« Um espetro ameaça a Europa » : a possível vitória de Donald Trump nas eleições presidenciais americanas. Karl Marx usou a expressão para qualificar o medo que o comunismo estava provocar no mundo burguês. Agora, responsáveis e analistas de setores europeus com diferente lateralização ideológica convergem no seu pânico perante a possibilidade de Trump vir a ocupar a Casa Branca. Haverá razões para tal ? Tentemos simplificar a resposta.
Em matéria de política interna, graças ao sistema de « checks and balances » que a constituição americana impõe, através da força da Câmara de Representantes e do Senado, o ocupante da Casa Branca pode ficar de mãos atadas, com grande facilidade, quando pretender executar a sua agenda política. Clinton e Obama sentiram-no na pele. Um eventual presidente Trump deverá, ainda com maior probabilidade, vir a enfrentar o mesmo problema, atento o radicalismo de algumas das suas propostas.
Porém, quem ocupa a presidência americana tem um imenso poder sobre o mundo. Goste-se ou não, os EUA determinam grande parte dos equilíbrios globais. Essa relevância reforça-se nos momentos de maior tensão, como é aquele que atravessamos. Ora o presidente americano, como « chief-in-commander » das Forças Armadas e indisputado gestor da política externa do país, tem escassas peias internas na liberdade da sua ação internacional. Por essa razão, não é indiferente, para todos os não-americanos, quem vier a ser escolhido para o lugar. E, desde logo, para os europeus.
Por muitos anos, o sistema americano produziu figuras que chegaram a Washington com o beneplácito das elites nacionais, republicanas ou democratas. Hillary Clinton, se vier a ser eleita, é uma expressão clara dessa elite. Trump não o será.
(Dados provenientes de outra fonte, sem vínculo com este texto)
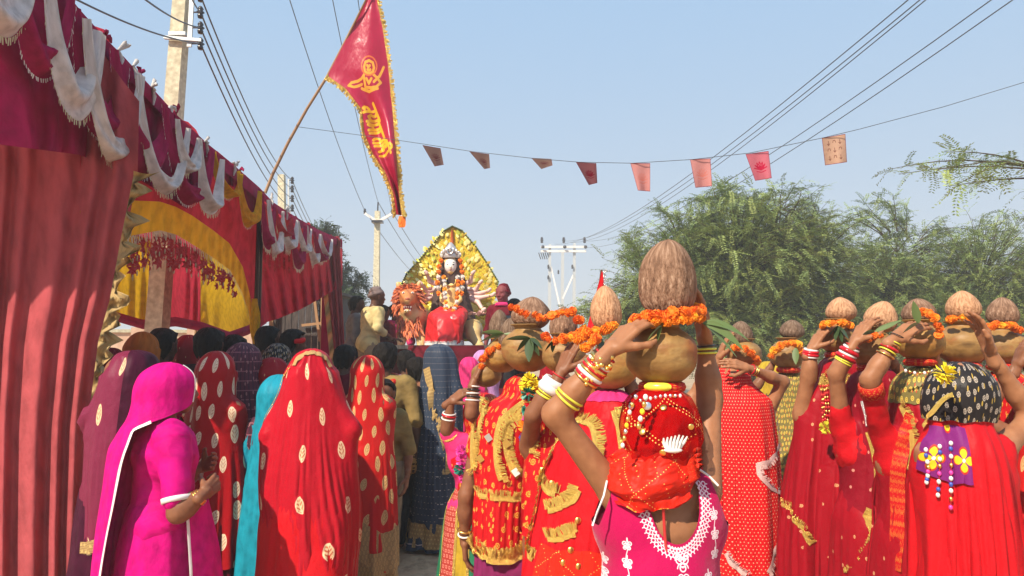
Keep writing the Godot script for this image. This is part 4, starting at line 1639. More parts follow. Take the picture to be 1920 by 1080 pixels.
func fringe_geo(edge: PackedVector3Array, len: float, gap: float, sd: int, width := 0.5) -> Geo:
	var g := Geo.new()
	var r := RandomNumberGenerator.new()
	r.seed = sd
	for k in edge.size() - 1:
		var a := edge[k]
		var b := edge[k + 1]
		var n := maxi(1, int(a.distance_to(b) / gap))
		for j in n:
			var q := a.lerp(b, (j + r.randf() * 0.5) / n) + Vector3(0.006, 0, 0)
			var t := (b - a).normalized() * gap * width
			var dn := Vector3(r.randf_range(-0.1, 0.25), -1, r.randf_range(-0.2, 0.2)) * len * r.randf_range(0.7, 1.2)
			g.quad(q - t * 0.5, q + t * 0.5, q + t * 0.35 + dn, q - t * 0.35 + dn)
	return g


func build_tents() -> void:
	var o := thing("festival_tent", "long red and yellow cloth tent with white swags along its eave, nearest the camera", "tent")
	var o2 := thing("festival_tent", "second red cloth tent further down, with a plain red gathered wall", "tent")
	var at := func(line: Array) -> Callable:
		return func(px: float) -> float:
			for k in line.size() - 1:
				if px <= line[k + 1][0]:
					return lerpf(line[k][1], line[k + 1][1], clampf((px - line[k][0]) / (line[k + 1][0] - line[k][0]), 0, 1))
			return line[-1][1]
	var ev := func(px: float) -> float: return eave(px)
	# roof
	for part_of in [[-160.0, 487.0, o, 30], [487.0, 642.0, o2, 20]]:
		var pts := PackedVector3Array()
		var uvs := PackedVector2Array()
		var nu: int = part_of[3]
		for y in 9:
			for x in nu:
				var px := 869.0 + 1.0 / lerpf(1.0 / (part_of[0] - 869.0), 1.0 / (part_of[1] - 869.0), x / (nu - 1.0))
				var q := front(px, eave(px) + 3.0)
				q.x -= 2.6 * y / 8.0
				q.y += -0.14 * sin(PI * y / 8.0) + nz.get_noise_2d(x * 40.0, y * 40.0) * 0.08 - 0.1 * y / 8.0
				pts.append(q)
				uvs.append(Vector2(q.x, q.z))
		var g := Geo.new()
		g.grid(pts, nu, 9, uvs)
		part("roof_cloth", g.mesh(M.tent_red), part_of[2])
		# poles that carry it
		for e in [0.0, 1.0]:
			for s in [0.0, -2.55]:
				var px: float = lerpf(part_of[0], part_of[1], e)
				if px < 100.0:
					continue
				elif s == 0.0 and px > 600.0:
					px = 636.0
				var q := front(px, eave(px) + 4.0)
				q.x += s
				q.z += -0.08 if e == 1.0 and part_of[2] == o else 0.0
				var pg := Geo.new()
				pg.tube(PackedVector3Array([Vector3(q.x, -0.1, q.z), q]), [0.022], 8)
				part("post", pg.mesh(M.insulator if s == 0.0 else M.bamboo), part_of[2])
	# eave band, valance behind the swags
	part("eave_band", panel(-160, 487, ev, func(px: float) -> float: return eave(px) + 34.0 * sqrt(absf(869.0 - px) / 720.0), 60, 6, func(u: float, v: float) -> float: return -0.02 + nz.get_noise_2d(u * 700.0, v * 50.0) * 0.02).mesh(M.tent_maroon), o)
	part("eave_band", panel(487, 642, ev, func(px: float) -> float: return eave(px) + 15.0, 40, 6, func(u: float, v: float) -> float: return -0.02 + nz.get_noise_2d(u * 500.0, v * 50.0) * 0.02).mesh(M.tent_maroon), o2)
	var vlow: Callable = at.call([[-160, 250], [148, 290], [260, 335], [350, 392], [400, 330], [440, 352], [487, 420]])
	part("valance", panel(-160, 487, ev, vlow, 120, 24, func(u: float, v: float) -> float: return 0.03 + 0.035 * sin(u * 90.0 + 2.0 * sin(u * 31.0)) * v).mesh(M.tent_maroon), o)
	# swags
	var gold_fringe: Material = M.gold_tinsel
	for s in [[-70, 60, 60, "tent_white", 0.5], [20, 130, 150, "tent_maroon", 0.5], [90, 185, 225, "tent_white", 0.55], [140, 232, 265, "tent_maroon", 0.6], [158, 262, 306, "tent_white", 0.34], [212, 318, 333, "tent_maroon", 0.62], [256, 352, 364, "tent_white", 0.34], [306, 396, 386, "tent_maroon", 0.42], [330, 372, 330, "tent_white", 0.5], [372, 416, 404, "tent_white", 0.42], [398, 452, 372, "tent_yellow", 0.5], [444, 486, 426, "tent_yellow", 0.55]]:
		var lift := 0.05 + 0.03 * fmod(s[0] * 0.37, 3.0) / 3.0 + (0.05 if s[3] == "tent_white" else 0.0)
		var w := swag_geo(s[0], s[1], s[2], s[4], lift, s[0] * 0.11)
		var sw := part("swag", w[0].mesh(M[s[3]]), o)
		stuff(part("fringe", fringe_geo(w[1], 0.035 if s[3] == "tent_white" else 0.02, 0.016, int(s[0]) + 500, 0.75).mesh(M.white_trim if s[3] == "tent_maroon" else M.fringe_cream, false), sw))
	for s in [[489, 514, 470, "tent_maroon", 0.5], [500, 530, 482, "tent_white", 0.45], [516, 545, 448, "tent_red", 0.5], [528, 556, 472, "tent_white", 0.5], [545, 572, 505, "tent_maroon", 0.5], [556, 582, 476, "tent_white", 0.45], [574, 600, 500, "tent_white", 0.4], [588, 614, 492, "tent_maroon", 0.5], [600, 622, 484, "tent_white", 0.4]]:
		var w := swag_geo(s[0], s[1], s[2], s[4], 0.08, s[0] * 0.11)
		var sw := part("swag", w[0].mesh(M[s[3]]), o2)
		stuff(part("fringe", fringe_geo(w[1], 0.05, 0.03, int(s[0]) + 500, 0.7).mesh(M.fringe_cream, false), sw))
	# knots of cloth tied along the eave
	var r := RandomNumberGenerator.new()
	r.seed = 8
	for k in 12:
		var px: float = [196, 222, 250, 262, 285, 318, 330, 386, 440, 450, 508, 536][k]
		var q := front(px, eave(px) - 2.0, -0.04)
		var g := Geo.new()
		for j in 4:
			var e := Vector3(r.randf_range(-0.02, 0.05), r.randf_range(-0.12, 0.07), r.randf_range(-0.07, 0.07))
			g.tube(PackedVector3Array([q, q + e * 0.6 + Vector3(0.01, 0.01, 0), q + e]), [0.008, 0.014, 0.005], 5)
		part("tie", g.mesh(M.tent_white if k % 3 else M.tent_maroon), o if px < 487 else o2)
	# arch wall: red cloth with a yellow band and a fringe under it
	var arch_hi: Callable = at.call([[150, 395], [250, 376], [300, 378], [330, 388], [360, 404], [400, 432], [430, 456], [455, 500], [468, 550], [478, 600], [487, 660]])
	var arch_lo: Callable = at.call([[150, 470], [245, 442], [300, 432], [330, 440], [360, 458], [400, 484], [430, 506], [452, 545], [466, 585], [478, 630], [487, 680]])
	part("arch_wall", panel(150, 486, func(px: float) -> float: return eave(px) + 30.0, arch_hi, 70, 24, func(u: float, v: float) -> float: return 0.09 + 0.012 * sin(u * 40.0) + nz.get_noise_2d(u * 200.0, v * 60.0) * 0.03).mesh(M.tent_red), o)
	var band := part("arch_band", panel(150, 486, arch_hi, arch_lo, 90, 10, func(u: float, v: float) -> float: return 0.07 + 0.02 * v + 0.008 * sin(u * 120.0)).mesh(M.tent_yellow), o)
	var edge := PackedVector3Array()
	for k in 80:
		var px := lerpf(236, 484, k / 79.0)
		edge.append(front(px, arch_lo.call(px), 0.085))
	stuff(part("fringe", fringe_geo(edge, 0.06, 0.024, 3, 0.55).mesh(M.fringe_cream, false), band))
	# paper flowers strung under the arch
	var fl := Geo.new()
	for k in 6:
		var a := TAU * k / 6.0
		var c := Vector3(0, cos(a), sin(a))
		var s := Vector3(0, -sin(a), cos(a)) * 0.5
		fl.quad(Vector3(0.004, 0, 0), c * 0.022 + s * 0.03 + Vector3(0.012, 0, 0), c * 0.05, c * 0.022 - s * 0.03 + Vector3(0.012, 0, 0))
	var fm := fl.mesh(mat("paper_red", lin(0.42, 0.012, 0.012), 0.7), false)
	var cm := Geo.new()
	cm.ball(Vector3.ZERO, Vector3(0.006, 0.022, 0.006), 6, 4)
	var cmm := cm.mesh(M.fringe_cream)
	var strings := Geo.new()
	for k in 20:
		var px := lerpf(246, 438, k / 19.0)
		var top: float = arch_lo.call(px)
		var n := 4 if k < 14 else 3
		var q0 := front(px, top + 2, 0.12)
		var low: float = top + lerpf(66.0, 42.0, k / 19.0) + r.randf_range(-8, 8)
		strings.tube(PackedVector3Array([q0, front(px, low, 0.12)]), [0.002], 4)
		for j in n:
			var q := front(px + r.randf_range(-3, 3), lerpf(top + 8, low, (j + 0.6) / n), 0.10)
			var m := part("paper_flower", fm, o)
			m.position = q
			m.rotation = Vector3(r.randf() * 6.0, r.randf_range(-0.5, 0.5), r.randf_range(-0.4, 0.4))
			m.scale = Vector3.ONE * r.randf_range(0.8, 1.25)
			if j % 2:
				var m2 := part("paper_bud", cmm, o)
				m2.position = q + Vector3(0.01, -0.05, 0)
	part("flower_strings", strings.mesh(M.white_trim), o)
	# back wall of sheer stripes, raised at its hem
	var hem: Callable = at.call([[100, 590], [215, 592], [270, 608], [330, 602], [380, 612], [430, 630], [465, 618], [500, 596], [560, 580], [640, 560]])
	var pleat := func(k: float) -> Callable:
		return func(u: float, v: float) -> float: return 2.4 + 0.035 * v * sin(u * k * 0.6 + 2.5 * sin(u * 7.0) + 2.0 * v) + 0.075 * sin(PI * v) + 0.05 * nz.get_noise_2d(u * 200.0, v * 120.0)
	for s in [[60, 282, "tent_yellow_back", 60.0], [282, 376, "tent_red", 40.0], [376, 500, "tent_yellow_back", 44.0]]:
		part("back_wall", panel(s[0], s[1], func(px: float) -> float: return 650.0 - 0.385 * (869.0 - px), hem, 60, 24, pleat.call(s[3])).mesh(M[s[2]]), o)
	# gathered hem rolls
	part("hem_roll", panel(100, 500, func(px: float) -> float: return hem.call(px) - 8.0, func(px: float) -> float: return hem.call(px) + 10.0, 60, 7, func(u: float, v: float) -> float: return 2.3 - 0.06 * sin(PI * v) + 0.03 * sin(u * 70.0)).mesh(M.tent_maroon), o)
	# yellow end of cloth knotted to the post
	var tg := Geo.new()
	for k in 5:
		var pp := PackedVector3Array()
		for j in 7:
			pp.append(front(478.0 + (k - 2) * 2.4 * (1.0 - 0.08 * j) + 2.0 * sin(j * 1.3 + k), 560.0 + j * 14.0, -0.03 - 0.01 * sin(j + k)))
		tg.tube(pp, [0.008, 0.02, 0.026, 0.026, 0.024, 0.026, 0.016], 6)
	part("cloth_tail", tg.mesh(M.tent_yellow), o)
	# near end curtain, faded red, drawn to one side
	var pts := PackedVector3Array()
	var uvs := PackedVector2Array()
	var right: Callable = at.call([[-400, 330], [150, 262], [330, 258], [450, 234], [560, 214], [640, 192], [800, 172], [1000, 165], [1500, 160]])
	for y in 60:
		var v := y / 59.0
		for x in 90:
			var u := x / 89.0
			var py := lerpf(lerpf(-430.0, 190.0, pow(u, 0.8)), 1180.0, v)
			var rt: float = right.call(py)
			var px := lerpf(-150.0, rt, u)
			var ple := 0.05 * sin(u * 46.0 + 1.3 * sin(u * 15.0)) * (0.5 + 0.5 * v) + 0.03 * nz.get_noise_2d(u * 260.0, v * 60.0)
			var q := P(px, py, 3.98 + ple + 0.0)
			pts.append(q)
			uvs.append(Vector2(u * 1.6, v * 2.2))
	var g := Geo.new()
	g.grid(pts, 90, 60, uvs)
	part("end_curtain", g.mesh(M.tent_curtain), o, "faded red curtain hanging at the near end")
	# its crumpled gold edging
	pts.clear()
	for y in 90:
		var v := y / 89.0
		var py := lerpf(320.0, 1150.0, v)
		var rt: float = right.call(py)
		for x in 7:
			var u := x / 6.0
			var wd := lerpf(34.0, 22.0, v) * (0.8 + 0.9 * nz.get_noise_1d(py * 4.0))
			pts.append(P(rt - 8.0 + u * wd, py + 6.0 * sin(u * 3.0), 3.93 + 0.06 * nz.get_noise_2d(py * 5.0, u * 60.0) + 0.05 * nz.get_noise_2d(py * 13.0, u * 200.0)))
	g = Geo.new()
	g.grid(pts, 7, 90)
	part("gold_edging", g.mesh(M.edging), o)
	# second tent's gathered wall and end curtain
	var low2: Callable = at.call([[487, 608], [520, 598], [560, 582], [600, 560], [642, 535]])
	part("side_wall", panel(489, 642, func(px: float) -> float: return eave(px) + 16.0, low2, 80, 30, func(u: float, v: float) -> float: return 0.12 + 0.04 * sin(u * 50.0 - v * 9.0 * (1.0 - u)) * v - 0.15 * v * v).mesh(M.tent_red), o2)
	for k in 9:
		var px := 496.0 + k * 9.0
		var q0 := front(px, 470.0 + r.randf_range(-8, 8), 0.06)
		for j in 3:
			var m := part("paper_flower", fm, o2)
			m.position = front(px, 474.0 + j * 14.0 + r.randf_range(-4, 4), 0.06)
			m.rotation = Vector3(r.randf() * 6.0, 0, 0)
			m.scale = Vector3.ONE * 1.1
	pts.clear()
	for y in 40:
		var v := y / 39.0
		for x in 24:
			var u := x / 23.0
			var py := lerpf(448.0, 690.0, v)
			pts.append(P(lerpf(lerpf(597.0, 626.0, pow(v, 0.8)), lerpf(636.0, 648.0, v), u), py - 6.0 * u * (1.0 - v), 11.6 + 0.09 * sin(u * 17.0) + 0.1 * u))
	g = Geo.new()
	g.grid(pts, 24, 40)
	part("end_curtain", g.mesh(M.tent_curtain), o2, "faded red curtain at the far end")
	pts.clear()
	for y in 50:
		var v := y / 49.0
		for x in 4:
			pts.append(P(lerpf(596.0, 624.0, pow(v, 0.8)) - 4.0 + x * 3.0, lerpf(450.0, 690.0, v), 11.5 + 0.08 * sin(y * 0.9 + x)))
	g = Geo.new()
	g.grid(pts, 4, 50)
	part("gold_edging", g.mesh(M.edging), o2)
	g = Geo.new()
	g.box(P(613, 600, 12.0) - Vector3(0, 0.55, 0), Vector3(0.16, 2.4, 0.12))
	part("door_post", g.mesh(M.tent_maroon, false), o2)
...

Muito de nós, ao longo dos anos, falávamos da « América profunda », desse mundo voltado para si mesmo, que caricaturávamos como ignorante, preconceituoso e cultor de um nacionalismo saloio. Vimos nascer Sarah Palin e o « Tea Party”, mas vivíamos confortados na ideia de que “essa América” nunca condicionaria, de modo decisivo, a atitude do país. No fundo, todos confiávamos que, fosse quem fosse que a América viesse a escolher, seria sempre alguém que emergeria da elite que sempre dominou Washington.
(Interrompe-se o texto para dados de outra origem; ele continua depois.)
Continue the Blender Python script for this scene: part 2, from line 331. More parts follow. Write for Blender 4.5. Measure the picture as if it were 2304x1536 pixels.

Enganámo-nos. Um dia, isto é, agora, essa América fora do “mainstream”, no seio da área conservadora, produziu um candidato a que a tal elite foi incapaz de opor uma alternativa. Alguém com um discurso errático, um “gaffeur”, com uma agenda internacional que vai do “muro” mexicano à sedução por Putin, passando pela ameaça da saída da NATO e outras bizarrias. Uma certa América cansou-se dos partidos do “mainstream” e está a impulsionar figuras fora da matriz tradicional. Não foi Sanders do lado democrata, é Trump nos republicanos.
Por isso, temos de ser realistas: os pesadelos, às vezes, também se concretizam.